FC町田ゼルビアが6連勝と快進撃 黒田剛監督の青森山田流堅守スタイルはJ2でも猛威を振るう (2ページ目)

  • 篠 幸彦●取材・文 text by Shino Yukihiko
  • 藤田真郷●撮影 photo by Fujita Masato

【勝利の方程式がある】

 そんな強固な守備が、試合のスタートから思いどおりにはまらないケースもある。そうした場合でも町田はチーム全体で決して慌てず、どっしりと構えることができる。

「町田のCB、GK、守備のユニットは、J2でも上位の力があると思っています。相手にボールを持たれても、ボールを差し込まれても、最後のところでやらせなければいい。その自信があるので、どーんと構えることができています」

 キャプテンの奥山政幸の言葉が、町田の強さを象徴するマインドである。
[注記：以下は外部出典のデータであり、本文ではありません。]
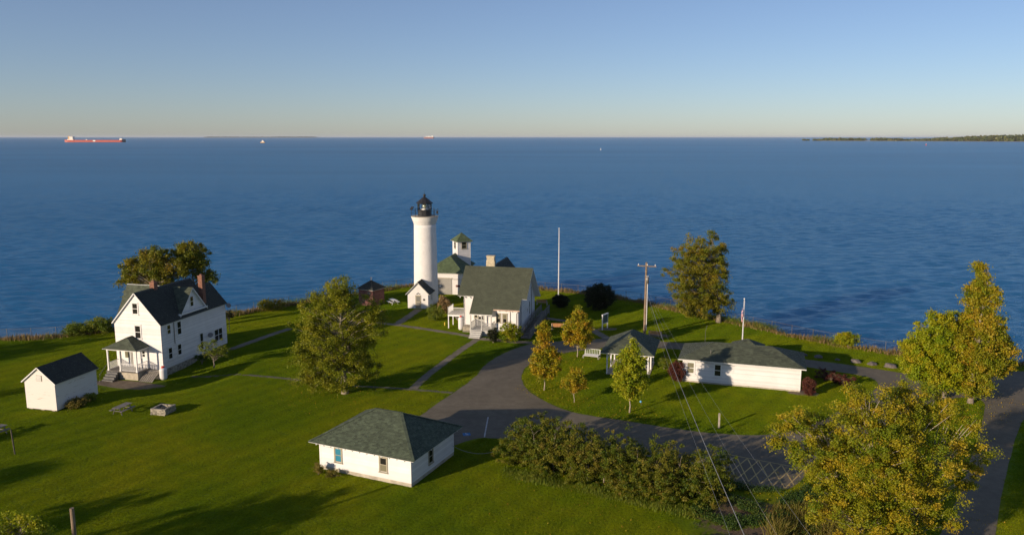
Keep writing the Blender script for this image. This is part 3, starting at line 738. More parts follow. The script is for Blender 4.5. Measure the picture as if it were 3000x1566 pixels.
main = [[(6.3 + ov, -ov, 5.4 - ov * tn), (6.3 + ov, 10.0, 5.4 - ov * tn), (3.15, 10.0, 8.9), (3.15, -ov, 8.9)],
        [(-ov, 10.0, 5.4 - ov * tn), (-ov, -ov, 5.4 - ov * tn), (3.15, -ov, 8.9), (3.15, 10.0, 8.9)],
        [(6.3 + ov, 10.003, 5.4 - ov * tn), (6.3 + ov, 12.5 + ov, 5.4 - ov * tn), (4.05, 12.5 + ov, 7.9), (4.05, 10.003, 7.9)],
        [(1.8 - ov, 12.5 + ov, 5.4 - ov * tn), (1.8 - ov, 9.9, 5.4 - ov * tn), (4.05, 9.9, 7.9), (4.05, 12.5 + ov, 7.9)]]
main = [[(a, b, c + .11) for a, b, c in P] for P in main]
roof(fh, main, SHINGLE_DARK)
# left cross wing
wall(fh, [(-2.6, 7.9, 0), (-2.6, 3.9, 0), (-2.6, 3.9, 5.4), (-2.6, 5.9, 8.6), (-2.6, 7.9, 5.4)])
wall(fh, [(-2.6, 3.9, 0), (0, 3.9, 0), (0, 3.9, 5.4), (-2.6, 3.9, 5.4)]); wall(fh, [(0, 7.9, 0), (-2.6, 7.9, 0), (-2.6, 7.9, 5.4), (0, 7.9, 5.4)])
roof(fh, [[(-2.85, 3.65, 5.1), (-.2, 3.65, 5.1), (2.95, 5.9, 8.72), (-2.85, 5.9, 8.72)], [(-.2, 8.15, 5.1), (-2.85, 8.15, 5.1), (-2.85, 5.9, 8.72), (2.95, 5.9, 8.72)]], SHINGLE)
# dormer
dm = MB().slab([(6.05, 3.95, 5.82), (6.05, 8.45, 5.82), (6.05, 6.2, 8.45)], .12).build('dormer', W_PAINT, fh)
MB().lap([(6.05, 3.95, 5.82), (6.05, 8.45, 5.82), (6.05, 6.2, 8.45)], .13, .014).build('siding', W_PAINT, dm)['kind'] = 'stuff'
dz = 1.17
roof(fh, [[(6.35, 3.4, 8.62 - 2.8 * dz), (6.35, 6.2, 8.62), (3.45, 6.2, 8.62), (6.1, 3.4, 8.62 - 2.8 * dz)], [(6.35, 9.0, 8.62 - 2.8 * dz), (6.35, 6.2, 8.62), (3.45, 6.2, 8.62), (6.1, 9.0, 8.62 - 2.8 * dz)][::-1]], SHINGLE, name='dormer_roof')
MB().box(6.02, 6.32, 3.5, 8.9, 5.62, 5.80).build('dormer_sill', W_TRIM, fh)
for (w, h, x, z) in ((.72, 1.3, 3.05, 6.45), (.78, 1.55, 3.2, 3.55)): window(fh, w, h, (x, -.02, z))
for (w, h, y, z) in ((.62, 1.1, 1.35, 3.95), (.72, 1.6, 3.2, 3.45), (.68, 1.35, 1.35, .95), (.68, 1.3, 3.0, 1.0), (.62, 2.1, 7.25, .5)): window(fh, w, h, (6.32, y, z), 'R')
window(fh, 1.65, 1.55, (6.32, 10.7, .8), 'R', mull=True)
window(fh, .62, 1.25, (6.07, 6.15, 6.25), 'R')
for (y, z) in ((2, 3.6), (6, 1.2)): window(fh, .7, 1.4, (-.02 if y < 3 else -2.62, y, z), 'L')
chimney(fh, 3.1, 3.3, .62, .62, 8.2, 9.6, BRICK)
chimney(fh, 5.55, 9.0, .58, .6, 5.6, 9.5, BRICK)
MB().beam((6.36, 2.25, 5.2), (6.36, 2.25, 2.55), .06).build('downspout', METALG, fh)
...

我慢を強いられる展開でも前半をゼロで耐え、黒田監督のハーフタイムでの的確な修正によって、守備の機能を取り戻すのが町田の勝ちパターンだ。

 藤枝戦でもシステムの噛み合わせのズレによって、思うように守備がはまらなかった。藤枝は3-4-2-1のシステムで、ボール保持時はウイングバックが高い位置を取り、町田の4バックに対して前線に5人が並ぶ形をとった。

 町田は中盤の、サイドと中央の間のハーフレーンを、藤枝の2シャドーに使われるか、あるいは大外に開いたウイングバックにボールを展開され、質的な優位を取られて藤枝に前進を許した。

 前半はサイドハーフが最終ラインに吸収されるような形になって抑える場面もあったが、それによって中盤の枚数が足りなくなり、押し込まれる展開が続いた。

 それでも「サイドバック(SB)が中に絞ってギャップを締めて、空いてくるスペースをサイドハーフが対応することで相手はもう一歩入って来られなくなった。それが逆に我々のチャンスにつながったと思います」(黒田監督)。

 このハーフタイムの修正で、中央に差し込まれていたボールの流れを外へ追い出した。

「外で回されるのはOKというか、結局最後にボールはゴールに来るので、そこで跳ね返せばいいという感じでした」

 奥山はそう振り返る。相手の強みであるウイングバックへボールが渡るリスクはあるが、狙いが明確になることで町田の守備は迷いがなく、腹もくくれる。

 そして80分には、前線を一枚削ってCBのチャン・ミンギュを投入。5バックでうしろの数を合わせることで相手の深い位置への進入を許さず、クリーンシートでゲームセットしてみせた。

 藤枝が果敢に攻めたようで、終わってみれば町田の想定内のゲームプランで終始時計の針は進んでいた。黒田監督の勝利の方程式どおりの完勝だった。